Annähernd tausend Schutzsuchende nach Libyen zurückgeschleppt

Binnen drei Tagen wurden 935 Schutzsuchende von der sogenannten libyschen Küstenwache in das Bürgerkriegsland zurückgeschleppt. Internationale Organisationen kritisieren das Vorgehen scharf.

Die Internationale Organisation für Migration (IOM) berichtet von 935 Schutzsuchenden, die in den ersten drei Novembertagen von der sogenannten libyschen Küstenwache auf dem Weg nach Europa abgefangen und nach Libyen zurückgeschickt worden sind. Internationale Organisationen kritisieren dieses Vorgehen scharf, da die Schutzsuchenden so „Missbrauch und Ausbeutung“ ausgesetzt würden. Obwohl es mittlerweile selbst für die deutsche Bundesregierung kein Geheimnis mehr ist, dass Schutzsuchende von der libyschen Küstenwache in Folterlager verschleppt, vergewaltigt, versklavt oder auch ermordet werden, wird diese weiter von der EU unterstützt und zur Abschottung und Abschreckung von Schutzsuchenden benutzt.

Von Sonntag bis Dienstag dieser Woche wurden insgesamt 935 Migranten, die versuchten, von Libyen aus das Mittelmeer in Richtung Europa zu überqueren, von der libyschen Küstenwache abgefangen und in das nordafrikanische Land zurückgebracht. Die Strecke von Libyen nach Italien ist etwa 300 Kilometer lang. Am Sonntag, dem 1. November, griff die EU-gesponserte Bürgerkriegsmiliz 144 Schutzsuchende auf, am nächsten Tag waren es 413 und am Dienstag weitere 378.

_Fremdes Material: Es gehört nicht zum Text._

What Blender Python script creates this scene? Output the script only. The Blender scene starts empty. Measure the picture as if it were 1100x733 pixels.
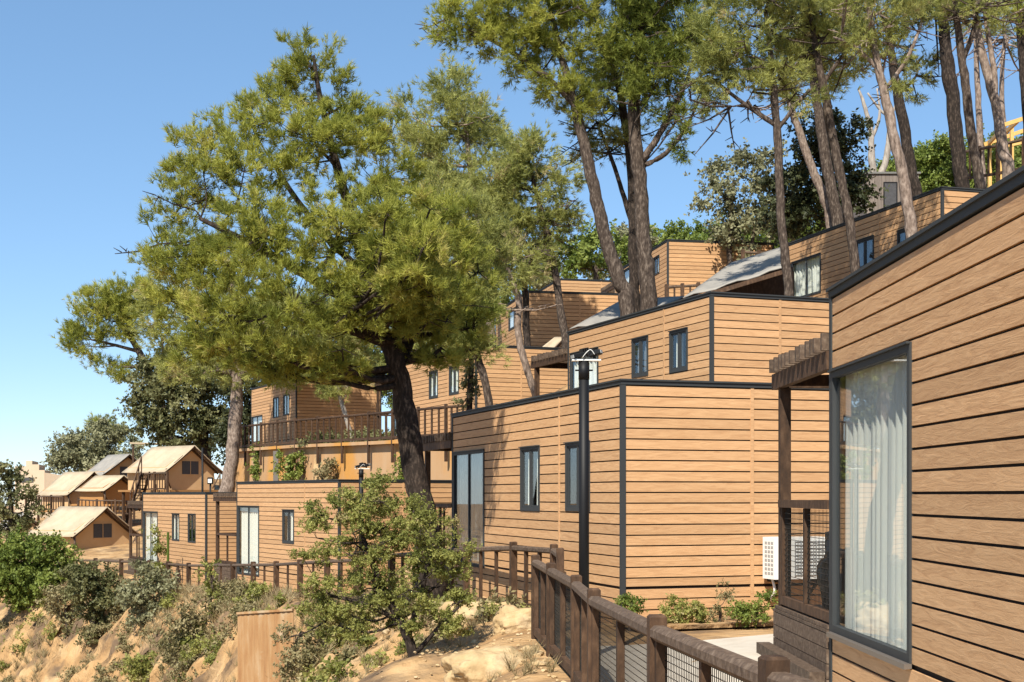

Hunderte von „Müttern, Vätern, Söhnen und Töchtern wurden in einen Kreislauf von Ausbeutung und Missbrauch zurückgebracht, vor dem sie zu fliehen versuchten“, sagte Safa Msehli von der UN auf Twitter. Sie erklärte außerdem: „Fast 1.000 Migrantinnen und Migranten wurden in den vergangenen drei Tagen abgefangen und nach Libyen zurückgebracht. Die meisten landen in Haft, wo die UNO schreckliche Zustände und schreckliche Misshandlungen dokumentiert hat. Wir bekräftigen, dass das System der willkürlichen Inhaftierung abgeschafft werden muss.“

Laut Msehli wurden die meisten Schutzsuchenden dann in libysche Haftanstalten überführt, wo „schreckliche Bedingungen“ von Missbrauch, Erpressung und Ausbeutung auf sie warten. Gegenüber InfoMigrants erklärte Msehli: „Die Menschen werden in die gleichen schrecklichen Bedingungen zurückgeworfen, vor denen sie zu fliehen versuchen.“

Seit Januar wurden nach Angaben der IOM rund 10.000 Menschen, die aus Libyen zu fliehen versuchten, von libyschen Milizen abgefangen und dorthin zurückgeschickt. Unter ihnen waren 692 Frauen und 556 Minderjährige. Im Vergleich dazu wurden im ganzen Jahr 2019 9.225 Personen abgefangen.

573 Todesopfer im zentralen Mittelmeer

Die registrierten Todesfälle auf der zentralen Mittelmeerroute zeigen derweil einen umgekehrten Trend: Während im vergangenen Jahr fast 1.000 Schutzsuchende ums Leben kamen, sind in diesem Jahr bisher 573 offiziell verstorben. Allerdings warnt die IOM, dass die tatsächliche Zahl der Todesopfer viel höher liegen könnte.

Erst letzte Woche sind mindestens elf Schutzsuchende, darunter eine schwangere Frau, vor der libyschen Küste ertrunken, als ihr Boot kenterte. Der Vorfall war der dritte dieser Art im Mittelmeer innerhalb einer Woche: Am 20. Oktober ertranken mindestens 15 Schutzsuchende, nachdem ihr Boot vor der libyschen Küste kenterte, und fünf Menschen starben am 22. Oktober, als ihr Boot in der Nähe der italienischen Insel Lampedusa kenterte. Auch verlagern Schutzsuchende ihre Fluchtrouten auf noch gefährliche Ausweichstrecken über den Atlantik. So meldete die IOM den Tod von 140 Schutzsuchenden am 29. Oktober auf der Route von Senegal zu den kanarischen Inseln.